At the end of the day, anything that can be automated should be. If it can’t be automated, we should be looking for every opportunity to reduce the complexity of managing these networks.

I would be remiss if I didn’t mention the importance of wireless connectivity to the success of IoT. No one is going to want to run millions of wires to connect devices. The only way to achieve the scale and agility needed in these networks will be through wireless connectivity. At Cradlepoint, we are obviously big believers in the role that LTE and 5G will play in IoT.

IoT Now: How do you see Cradlepoint developing its IoT presence? Which areas do you see as most attractive, and what are your future plans?

GM: We are a wide-area, wireless networking company at our core. We see the need for a secure, more agile, software-defined and cloudmanaged network being critical to the long-term success of IoT. We continue to invest to this end and refer to it as the Elastic Edge.

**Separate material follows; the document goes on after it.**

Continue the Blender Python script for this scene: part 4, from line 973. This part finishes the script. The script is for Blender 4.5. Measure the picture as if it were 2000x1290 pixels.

We are a leader in LTE networking today and are actively working with some of the largest carriers in the world to help make 5G a reality in the enterprise. We are also investing in and building partnerships with key IoT application platform providers. We are going to make it easy for IT to stand up and manage an IoT network and for the operations team to get easy access to the applications and analytical engines they need to gain the value they seek.